↓
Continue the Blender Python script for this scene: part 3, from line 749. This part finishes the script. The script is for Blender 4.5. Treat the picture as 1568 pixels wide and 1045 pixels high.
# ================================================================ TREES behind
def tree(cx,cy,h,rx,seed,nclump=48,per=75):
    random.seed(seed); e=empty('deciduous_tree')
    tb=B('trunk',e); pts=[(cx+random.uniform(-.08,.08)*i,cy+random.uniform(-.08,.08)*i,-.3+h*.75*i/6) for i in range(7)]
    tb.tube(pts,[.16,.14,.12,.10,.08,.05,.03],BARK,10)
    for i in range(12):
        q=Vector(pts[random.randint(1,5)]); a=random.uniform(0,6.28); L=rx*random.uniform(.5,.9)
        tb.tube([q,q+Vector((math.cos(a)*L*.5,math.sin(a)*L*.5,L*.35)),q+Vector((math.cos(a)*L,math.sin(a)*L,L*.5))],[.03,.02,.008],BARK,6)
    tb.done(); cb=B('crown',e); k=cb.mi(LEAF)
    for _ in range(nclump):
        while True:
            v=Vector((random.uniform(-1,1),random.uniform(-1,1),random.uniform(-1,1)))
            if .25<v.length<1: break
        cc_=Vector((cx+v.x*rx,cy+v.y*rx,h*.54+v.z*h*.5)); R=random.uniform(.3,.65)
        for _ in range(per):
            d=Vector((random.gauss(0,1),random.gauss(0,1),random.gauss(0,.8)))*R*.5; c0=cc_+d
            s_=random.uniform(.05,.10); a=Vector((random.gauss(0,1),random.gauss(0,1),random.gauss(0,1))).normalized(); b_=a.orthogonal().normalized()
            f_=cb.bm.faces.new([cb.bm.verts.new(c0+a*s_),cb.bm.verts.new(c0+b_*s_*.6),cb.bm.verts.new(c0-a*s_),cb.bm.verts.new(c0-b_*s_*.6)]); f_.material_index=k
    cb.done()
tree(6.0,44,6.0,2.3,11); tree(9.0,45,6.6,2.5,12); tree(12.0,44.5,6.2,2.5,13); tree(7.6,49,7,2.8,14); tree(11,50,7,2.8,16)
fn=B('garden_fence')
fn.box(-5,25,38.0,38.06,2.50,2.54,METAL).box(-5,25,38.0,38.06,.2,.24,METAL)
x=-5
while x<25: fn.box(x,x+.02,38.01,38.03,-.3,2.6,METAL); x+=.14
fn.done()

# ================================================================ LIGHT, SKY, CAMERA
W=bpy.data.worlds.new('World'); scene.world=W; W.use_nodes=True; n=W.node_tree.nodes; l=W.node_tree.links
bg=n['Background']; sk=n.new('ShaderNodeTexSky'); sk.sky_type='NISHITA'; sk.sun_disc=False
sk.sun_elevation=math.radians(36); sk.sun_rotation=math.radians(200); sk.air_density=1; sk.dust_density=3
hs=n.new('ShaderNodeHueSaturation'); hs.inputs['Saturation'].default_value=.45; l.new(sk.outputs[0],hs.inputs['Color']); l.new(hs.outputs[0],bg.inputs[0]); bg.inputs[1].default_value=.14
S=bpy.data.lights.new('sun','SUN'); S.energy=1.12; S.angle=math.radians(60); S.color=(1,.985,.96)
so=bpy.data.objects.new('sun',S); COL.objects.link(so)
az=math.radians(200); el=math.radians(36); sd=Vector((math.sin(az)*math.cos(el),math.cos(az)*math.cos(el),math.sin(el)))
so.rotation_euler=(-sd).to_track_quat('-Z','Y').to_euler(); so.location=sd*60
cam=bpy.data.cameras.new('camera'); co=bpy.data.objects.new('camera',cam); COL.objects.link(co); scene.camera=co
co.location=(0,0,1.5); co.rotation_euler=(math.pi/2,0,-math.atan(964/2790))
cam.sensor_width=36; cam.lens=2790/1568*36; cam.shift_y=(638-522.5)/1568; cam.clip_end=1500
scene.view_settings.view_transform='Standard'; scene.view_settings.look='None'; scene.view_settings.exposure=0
↑
WRITTEN EXERCISE
Copy out all of the lines above exactly.

OUTPUT FOR THIS EXERCISE
Continue the Blender Python script for this scene: part 3, from line 749. This part finishes the script. The script is for Blender 4.5. Treat the picture as 1568 pixels wide and 1045 pixels high.
# ================================================================ TREES behind
def tree(cx,cy,h,rx,seed,nclump=48,per=75):
    random.seed(seed); e=empty('deciduous_tree')
    tb=B('trunk',e); pts=[(cx+random.uniform(-.08,.08)*i,cy+random.uniform(-.08,.08)*i,-.3+h*.75*i/6) for i in range(7)]
    tb.tube(pts,[.16,.14,.12,.10,.08,.05,.03],BARK,10)
    for i in range(12):
        q=Vector(pts[random.randint(1,5)]); a=random.uniform(0,6.28); L=rx*random.uniform(.5,.9)
        tb.tube([q,q+Vector((math.cos(a)*L*.5,math.sin(a)*L*.5,L*.35)),q+Vector((math.cos(a)*L,math.sin(a)*L,L*.5))],[.03,.02,.008],BARK,6)
    tb.done(); cb=B('crown',e); k=cb.mi(LEAF)
    for _ in range(nclump):
        while True:
            v=Vector((random.uniform(-1,1),random.uniform(-1,1),random.uniform(-1,1)))
            if .25<v.length<1: break
        cc_=Vector((cx+v.x*rx,cy+v.y*rx,h*.54+v.z*h*.5)); R=random.uniform(.3,.65)
        for _ in range(per):
            d=Vector((random.gauss(0,1),random.gauss(0,1),random.gauss(0,.8)))*R*.5; c0=cc_+d
            s_=random.uniform(.05,.10); a=Vector((random.gauss(0,1),random.gauss(0,1),random.gauss(0,1))).normalized(); b_=a.orthogonal().normalized()
            f_=cb.bm.faces.new([cb.bm.verts.new(c0+a*s_),cb.bm.verts.new(c0+b_*s_*.6),cb.bm.verts.new(c0-a*s_),cb.bm.verts.new(c0-b_*s_*.6)]); f_.material_index=k
    cb.done()
tree(6.0,44,6.0,2.3,11); tree(9.0,45,6.6,2.5,12); tree(12.0,44.5,6.2,2.5,13); tree(7.6,49,7,2.8,14); tree(11,50,7,2.8,16)
fn=B('garden_fence')
fn.box(-5,25,38.0,38.06,2.50,2.54,METAL).box(-5,25,38.0,38.06,.2,.24,METAL)
x=-5
while x<25: fn.box(x,x+.02,38.01,38.03,-.3,2.6,METAL); x+=.14
fn.done()

# ================================================================ LIGHT, SKY, CAMERA
W=bpy.data.worlds.new('World'); scene.world=W; W.use_nodes=True; n=W.node_tree.nodes; l=W.node_tree.links
bg=n['Background']; sk=n.new('ShaderNodeTexSky'); sk.sky_type='NISHITA'; sk.sun_disc=False
sk.sun_elevation=math.radians(36); sk.sun_rotation=math.radians(200); sk.air_density=1; sk.dust_density=3
hs=n.new('ShaderNodeHueSaturation'); hs.inputs['Saturation'].default_value=.45; l.new(sk.outputs[0],hs.inputs['Color']); l.new(hs.outputs[0],bg.inputs[0]); bg.inputs[1].default_value=.14
S=bpy.data.lights.new('sun','SUN'); S.energy=1.12; S.angle=math.radians(60); S.color=(1,.985,.96)
so=bpy.data.objects.new('sun',S); COL.objects.link(so)
az=math.radians(200); el=math.radians(36); sd=Vector((math.sin(az)*math.cos(el),math.cos(az)*math.cos(el),math.sin(el)))
so.rotation_euler=(-sd).to_track_quat('-Z','Y').to_euler(); so.location=sd*60
cam=bpy.data.cameras.new('camera'); co=bpy.data.objects.new('camera',cam); COL.objects.link(co); scene.camera=co
co.location=(0,0,1.5); co.rotation_euler=(math.pi/2,0,-math.atan(964/2790))
cam.sensor_width=36; cam.lens=2790/1568*36; cam.shift_y=(638-522.5)/1568; cam.clip_end=1500
scene.view_settings.view_transform='Standard'; scene.view_settings.look='None'; scene.view_settings.exposure=0